_STORED ROWS_
_ _ _
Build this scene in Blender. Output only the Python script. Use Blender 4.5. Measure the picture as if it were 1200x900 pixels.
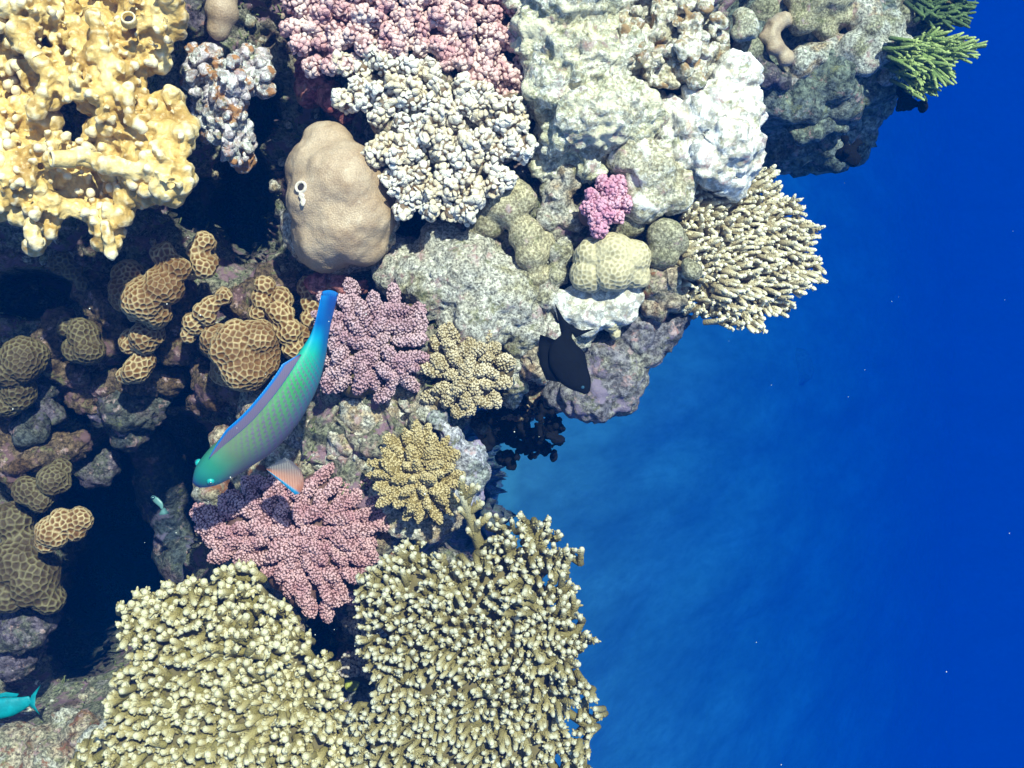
import bpy, bmesh, math, random
import numpy as np
from mathutils import Vector, Matrix

# ------------------------------------------------------------------ camera, world, sun, exposure
for o in list(bpy.data.objects):
    bpy.data.objects.remove(o)
S = bpy.context.scene
COL = S.collection
CAM_Z = 1.7
TANH = 0.441                      # tan of half the horizontal view
cam_d = bpy.data.cameras.new('camera')
cam_d.sensor_width = 36.0
cam_d.lens = 18.0 / TANH
cam_d.clip_start = 0.02
cam_d.clip_end = 600.0
cam = bpy.data.objects.new('camera', cam_d)
cam.location = (0, 0, CAM_Z)
cam.rotation_euler = (0, 0, 0)    # looking straight down the reef wall
COL.objects.link(cam)
S.camera = cam

SUN_TO = Vector((0.26, 0.40, 0.88)).normalized()
sun_el = math.asin(SUN_TO.z)
sun_az = math.atan2(SUN_TO.x, SUN_TO.y)
W = bpy.data.worlds.new('World')
S.world = W
W.use_nodes = True
wn = W.node_tree
bg = wn.nodes['Background']
sky = wn.nodes.new('ShaderNodeTexSky')
sky.sky_type = 'NISHITA'
sky.sun_disc = False
sky.sun_elevation = sun_el
sky.sun_rotation = sun_az
wn.links.new(sky.outputs[0], bg.inputs[0])
bg.inputs[1].default_value = 0.09
sl = bpy.data.lights.new('sun', 'SUN')
sl.energy = 4.8
sl.angle = math.radians(1.0)
sl.color = (1.0, 0.87, 0.64)
so = bpy.data.objects.new('sun', sl)
so.rotation_euler = SUN_TO.to_track_quat('Z', 'Y').to_euler()
so.location = (1, 2, 8)
COL.objects.link(so)
S.view_settings.view_transform = 'Standard'
S.view_settings.look = 'None'
S.view_settings.exposure = 1.12
S.view_settings.gamma = 1.0
S.view_settings.use_curve_mapping = False
S.render.engine = 'CYCLES'
S.cycles.use_denoising = True
S.cycles.max_bounces = 6
S.cycles.diffuse_bounces = 3
S.cycles.volume_bounces = 2

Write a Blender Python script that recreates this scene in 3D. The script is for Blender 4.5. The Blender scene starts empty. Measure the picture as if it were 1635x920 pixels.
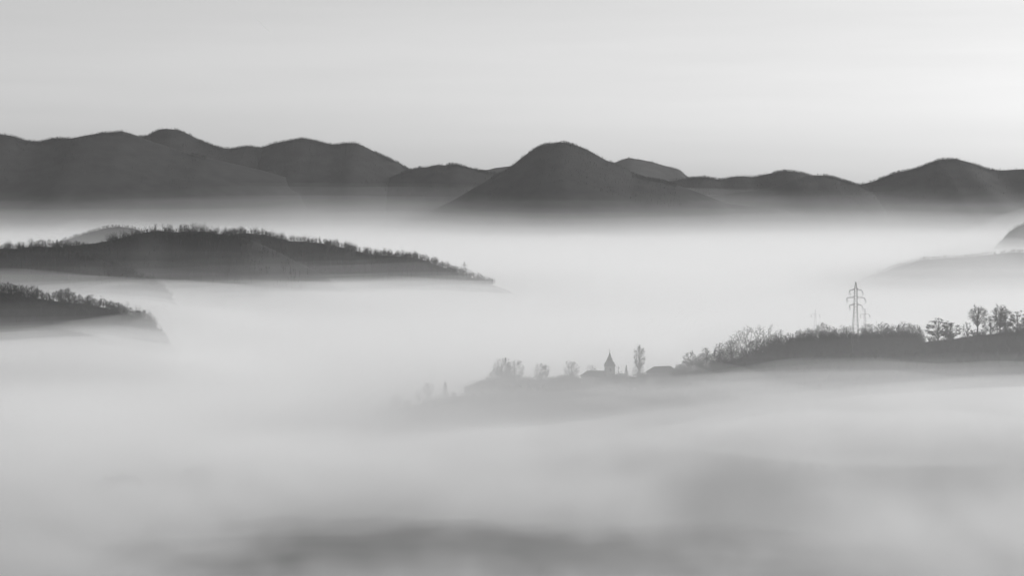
_ _ _
_TASK INSTRUCTIONS_
Leave the pictures out, and restate exactly the lines from the start of the records through the one that contains "from mathutils import Vector, Matrix".

_RESULT FOR THIS EXERCISE_
Build this scene in Blender. Output only the Python script. Use Blender 4.5. Measure the picture as if it were 1200x900 pixels.
import bpy, bmesh, math, random
import numpy as np
from mathutils import Vector, Matrix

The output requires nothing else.